*The task*. How many lines in the listing below include the word "from"? Answer with the number and nothing else.

*Records supplied*.
========
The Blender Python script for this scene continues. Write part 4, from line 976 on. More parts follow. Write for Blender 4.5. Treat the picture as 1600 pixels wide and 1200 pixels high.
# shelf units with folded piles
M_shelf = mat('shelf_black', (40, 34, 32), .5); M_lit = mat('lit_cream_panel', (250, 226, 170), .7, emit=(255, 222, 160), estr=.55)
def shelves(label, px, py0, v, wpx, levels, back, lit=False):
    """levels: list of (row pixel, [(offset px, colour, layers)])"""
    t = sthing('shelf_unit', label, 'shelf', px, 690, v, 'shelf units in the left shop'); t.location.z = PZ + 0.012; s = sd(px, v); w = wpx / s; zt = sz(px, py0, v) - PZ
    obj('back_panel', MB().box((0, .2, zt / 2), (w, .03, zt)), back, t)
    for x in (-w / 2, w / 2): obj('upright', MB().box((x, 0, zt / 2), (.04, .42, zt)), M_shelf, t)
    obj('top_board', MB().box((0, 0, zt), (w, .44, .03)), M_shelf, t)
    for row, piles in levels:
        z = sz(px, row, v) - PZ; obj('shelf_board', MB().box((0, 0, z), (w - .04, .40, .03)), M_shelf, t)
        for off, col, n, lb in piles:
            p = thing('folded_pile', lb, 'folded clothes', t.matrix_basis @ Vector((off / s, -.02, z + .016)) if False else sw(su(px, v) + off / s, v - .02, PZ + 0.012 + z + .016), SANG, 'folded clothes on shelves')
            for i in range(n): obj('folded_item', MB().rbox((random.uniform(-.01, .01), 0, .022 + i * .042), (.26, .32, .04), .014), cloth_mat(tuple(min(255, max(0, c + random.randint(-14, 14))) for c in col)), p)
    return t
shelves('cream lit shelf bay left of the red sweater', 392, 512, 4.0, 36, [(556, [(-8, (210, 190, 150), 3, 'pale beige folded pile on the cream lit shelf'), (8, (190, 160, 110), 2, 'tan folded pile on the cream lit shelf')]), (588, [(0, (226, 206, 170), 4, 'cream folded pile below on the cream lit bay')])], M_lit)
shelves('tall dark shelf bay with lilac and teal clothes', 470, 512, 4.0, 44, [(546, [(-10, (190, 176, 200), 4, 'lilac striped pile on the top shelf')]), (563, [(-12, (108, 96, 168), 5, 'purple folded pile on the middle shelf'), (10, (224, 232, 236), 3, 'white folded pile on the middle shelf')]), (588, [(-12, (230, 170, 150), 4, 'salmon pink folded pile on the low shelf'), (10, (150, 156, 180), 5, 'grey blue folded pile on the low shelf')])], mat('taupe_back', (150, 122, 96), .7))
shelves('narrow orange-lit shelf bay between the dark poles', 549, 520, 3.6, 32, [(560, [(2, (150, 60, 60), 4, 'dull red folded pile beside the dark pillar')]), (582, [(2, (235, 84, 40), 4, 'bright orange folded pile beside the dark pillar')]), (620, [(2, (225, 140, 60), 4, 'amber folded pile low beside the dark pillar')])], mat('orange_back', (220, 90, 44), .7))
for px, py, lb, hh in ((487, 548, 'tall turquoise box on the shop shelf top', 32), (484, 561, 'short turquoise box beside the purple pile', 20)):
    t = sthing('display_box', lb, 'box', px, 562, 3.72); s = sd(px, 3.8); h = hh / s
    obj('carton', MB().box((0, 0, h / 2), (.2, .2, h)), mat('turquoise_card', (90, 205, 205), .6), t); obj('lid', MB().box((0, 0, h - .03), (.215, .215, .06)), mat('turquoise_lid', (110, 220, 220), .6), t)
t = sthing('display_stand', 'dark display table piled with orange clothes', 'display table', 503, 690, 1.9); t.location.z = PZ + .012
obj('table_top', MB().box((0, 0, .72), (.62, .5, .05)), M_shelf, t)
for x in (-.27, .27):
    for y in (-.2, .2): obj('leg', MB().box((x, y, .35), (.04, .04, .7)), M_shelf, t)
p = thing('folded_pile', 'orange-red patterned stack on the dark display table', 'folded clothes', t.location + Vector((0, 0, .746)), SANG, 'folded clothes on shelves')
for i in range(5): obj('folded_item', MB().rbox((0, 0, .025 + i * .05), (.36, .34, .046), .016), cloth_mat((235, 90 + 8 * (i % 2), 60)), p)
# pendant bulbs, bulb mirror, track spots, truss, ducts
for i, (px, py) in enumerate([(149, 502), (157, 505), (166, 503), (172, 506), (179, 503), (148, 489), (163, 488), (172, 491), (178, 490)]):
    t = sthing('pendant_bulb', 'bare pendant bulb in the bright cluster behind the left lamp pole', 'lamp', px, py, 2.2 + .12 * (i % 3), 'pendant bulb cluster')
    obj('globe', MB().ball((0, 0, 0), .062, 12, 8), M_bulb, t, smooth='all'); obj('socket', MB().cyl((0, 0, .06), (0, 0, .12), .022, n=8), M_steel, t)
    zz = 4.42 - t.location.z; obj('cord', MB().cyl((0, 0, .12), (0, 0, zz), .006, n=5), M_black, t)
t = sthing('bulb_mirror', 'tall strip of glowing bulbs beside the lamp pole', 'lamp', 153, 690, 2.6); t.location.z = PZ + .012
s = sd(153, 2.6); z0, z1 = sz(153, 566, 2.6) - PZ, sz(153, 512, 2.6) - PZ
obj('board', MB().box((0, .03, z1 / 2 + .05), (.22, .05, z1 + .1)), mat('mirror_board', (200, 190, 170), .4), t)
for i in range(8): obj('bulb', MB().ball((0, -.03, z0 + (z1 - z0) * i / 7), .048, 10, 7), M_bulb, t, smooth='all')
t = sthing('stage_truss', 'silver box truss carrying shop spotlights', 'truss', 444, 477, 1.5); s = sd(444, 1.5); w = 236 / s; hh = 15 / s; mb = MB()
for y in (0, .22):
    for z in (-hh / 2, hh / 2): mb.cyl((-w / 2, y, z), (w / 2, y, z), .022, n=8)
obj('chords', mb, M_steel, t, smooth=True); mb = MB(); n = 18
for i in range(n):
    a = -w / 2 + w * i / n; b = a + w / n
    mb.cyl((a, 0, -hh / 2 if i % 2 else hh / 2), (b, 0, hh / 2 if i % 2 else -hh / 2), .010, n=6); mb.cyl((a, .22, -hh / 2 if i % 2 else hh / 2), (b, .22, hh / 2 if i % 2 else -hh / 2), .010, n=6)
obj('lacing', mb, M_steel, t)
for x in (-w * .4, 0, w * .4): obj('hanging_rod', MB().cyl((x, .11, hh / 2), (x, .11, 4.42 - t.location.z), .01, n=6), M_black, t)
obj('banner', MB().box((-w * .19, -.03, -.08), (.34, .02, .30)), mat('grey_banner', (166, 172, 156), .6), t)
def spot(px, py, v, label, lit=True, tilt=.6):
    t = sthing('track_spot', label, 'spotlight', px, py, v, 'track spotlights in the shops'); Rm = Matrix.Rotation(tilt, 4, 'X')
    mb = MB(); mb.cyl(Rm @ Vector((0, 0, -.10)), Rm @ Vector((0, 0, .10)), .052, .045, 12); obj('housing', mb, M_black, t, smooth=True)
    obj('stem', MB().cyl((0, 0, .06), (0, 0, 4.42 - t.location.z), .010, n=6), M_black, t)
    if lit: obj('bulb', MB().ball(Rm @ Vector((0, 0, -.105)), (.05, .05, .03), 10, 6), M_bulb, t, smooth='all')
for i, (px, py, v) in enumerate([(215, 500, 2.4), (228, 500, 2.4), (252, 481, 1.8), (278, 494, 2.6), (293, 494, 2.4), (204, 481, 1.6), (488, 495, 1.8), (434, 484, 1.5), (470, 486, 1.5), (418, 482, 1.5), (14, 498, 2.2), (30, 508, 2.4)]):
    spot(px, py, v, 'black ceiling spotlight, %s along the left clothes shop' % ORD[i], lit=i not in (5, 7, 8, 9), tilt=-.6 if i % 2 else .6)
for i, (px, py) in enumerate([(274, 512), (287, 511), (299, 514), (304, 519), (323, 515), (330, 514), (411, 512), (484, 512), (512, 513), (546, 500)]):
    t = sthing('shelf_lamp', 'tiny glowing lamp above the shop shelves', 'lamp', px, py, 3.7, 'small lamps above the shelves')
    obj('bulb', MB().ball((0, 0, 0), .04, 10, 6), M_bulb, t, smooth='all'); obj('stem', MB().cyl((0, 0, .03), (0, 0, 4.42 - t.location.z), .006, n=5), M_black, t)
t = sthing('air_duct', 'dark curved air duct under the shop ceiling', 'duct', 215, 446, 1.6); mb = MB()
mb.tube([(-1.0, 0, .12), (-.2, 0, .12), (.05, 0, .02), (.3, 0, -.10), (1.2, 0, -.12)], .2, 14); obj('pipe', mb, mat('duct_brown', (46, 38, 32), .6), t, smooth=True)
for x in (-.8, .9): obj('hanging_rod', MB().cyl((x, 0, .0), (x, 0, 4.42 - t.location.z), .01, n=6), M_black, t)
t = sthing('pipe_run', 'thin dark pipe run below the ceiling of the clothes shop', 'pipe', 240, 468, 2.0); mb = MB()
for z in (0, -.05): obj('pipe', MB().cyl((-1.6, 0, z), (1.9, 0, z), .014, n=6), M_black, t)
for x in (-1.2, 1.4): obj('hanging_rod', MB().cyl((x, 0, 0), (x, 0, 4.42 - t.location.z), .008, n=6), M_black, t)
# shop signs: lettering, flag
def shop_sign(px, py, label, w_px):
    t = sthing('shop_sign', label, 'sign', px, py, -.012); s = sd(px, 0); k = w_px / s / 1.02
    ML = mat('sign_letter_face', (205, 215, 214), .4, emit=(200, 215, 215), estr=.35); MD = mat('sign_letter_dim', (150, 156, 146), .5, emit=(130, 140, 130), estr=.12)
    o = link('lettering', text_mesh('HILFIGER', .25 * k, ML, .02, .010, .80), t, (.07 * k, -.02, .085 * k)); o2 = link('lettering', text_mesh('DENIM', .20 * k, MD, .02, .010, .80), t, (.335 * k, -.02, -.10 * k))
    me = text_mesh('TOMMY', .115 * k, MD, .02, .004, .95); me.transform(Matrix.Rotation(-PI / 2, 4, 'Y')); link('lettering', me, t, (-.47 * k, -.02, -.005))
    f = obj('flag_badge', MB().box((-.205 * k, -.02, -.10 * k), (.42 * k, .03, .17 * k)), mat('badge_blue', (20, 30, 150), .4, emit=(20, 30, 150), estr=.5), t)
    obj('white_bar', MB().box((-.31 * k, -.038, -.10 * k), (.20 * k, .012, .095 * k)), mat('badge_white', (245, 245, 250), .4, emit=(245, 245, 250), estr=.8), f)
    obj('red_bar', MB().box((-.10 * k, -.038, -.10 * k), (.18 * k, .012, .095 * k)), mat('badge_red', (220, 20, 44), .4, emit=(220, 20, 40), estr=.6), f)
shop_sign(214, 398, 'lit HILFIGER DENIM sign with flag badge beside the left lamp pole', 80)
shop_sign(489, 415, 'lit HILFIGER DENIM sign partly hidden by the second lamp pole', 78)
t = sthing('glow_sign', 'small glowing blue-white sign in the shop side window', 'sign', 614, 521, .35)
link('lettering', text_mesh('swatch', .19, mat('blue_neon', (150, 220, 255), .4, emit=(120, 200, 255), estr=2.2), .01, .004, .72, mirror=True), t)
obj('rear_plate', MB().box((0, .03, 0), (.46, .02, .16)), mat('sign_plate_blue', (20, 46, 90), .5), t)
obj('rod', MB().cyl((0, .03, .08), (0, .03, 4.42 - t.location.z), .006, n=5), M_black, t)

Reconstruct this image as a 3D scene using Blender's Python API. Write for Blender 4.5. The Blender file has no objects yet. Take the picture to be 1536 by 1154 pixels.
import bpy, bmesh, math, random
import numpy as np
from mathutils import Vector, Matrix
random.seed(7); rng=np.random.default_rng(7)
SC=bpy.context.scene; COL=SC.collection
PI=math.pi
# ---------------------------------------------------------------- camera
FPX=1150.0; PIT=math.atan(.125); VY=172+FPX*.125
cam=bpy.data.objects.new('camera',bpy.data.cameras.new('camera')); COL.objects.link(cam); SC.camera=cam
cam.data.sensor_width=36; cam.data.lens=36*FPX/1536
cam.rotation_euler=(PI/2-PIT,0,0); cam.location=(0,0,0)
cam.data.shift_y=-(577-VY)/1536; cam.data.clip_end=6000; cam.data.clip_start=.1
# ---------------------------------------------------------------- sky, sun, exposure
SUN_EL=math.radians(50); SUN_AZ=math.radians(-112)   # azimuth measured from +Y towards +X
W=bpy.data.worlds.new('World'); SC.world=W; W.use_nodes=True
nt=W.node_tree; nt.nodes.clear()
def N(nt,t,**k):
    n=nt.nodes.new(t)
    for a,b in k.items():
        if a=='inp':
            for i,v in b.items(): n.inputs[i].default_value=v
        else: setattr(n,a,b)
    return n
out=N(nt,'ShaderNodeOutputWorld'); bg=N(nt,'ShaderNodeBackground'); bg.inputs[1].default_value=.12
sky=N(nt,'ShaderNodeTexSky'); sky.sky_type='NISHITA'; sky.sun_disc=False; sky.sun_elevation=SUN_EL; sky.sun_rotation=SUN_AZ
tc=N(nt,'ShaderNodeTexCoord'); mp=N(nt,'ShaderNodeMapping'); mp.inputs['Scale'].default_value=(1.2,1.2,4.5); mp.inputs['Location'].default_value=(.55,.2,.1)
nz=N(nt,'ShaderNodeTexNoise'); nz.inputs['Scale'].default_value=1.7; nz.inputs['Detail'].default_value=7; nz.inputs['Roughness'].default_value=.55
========
*Answer to this task*. 3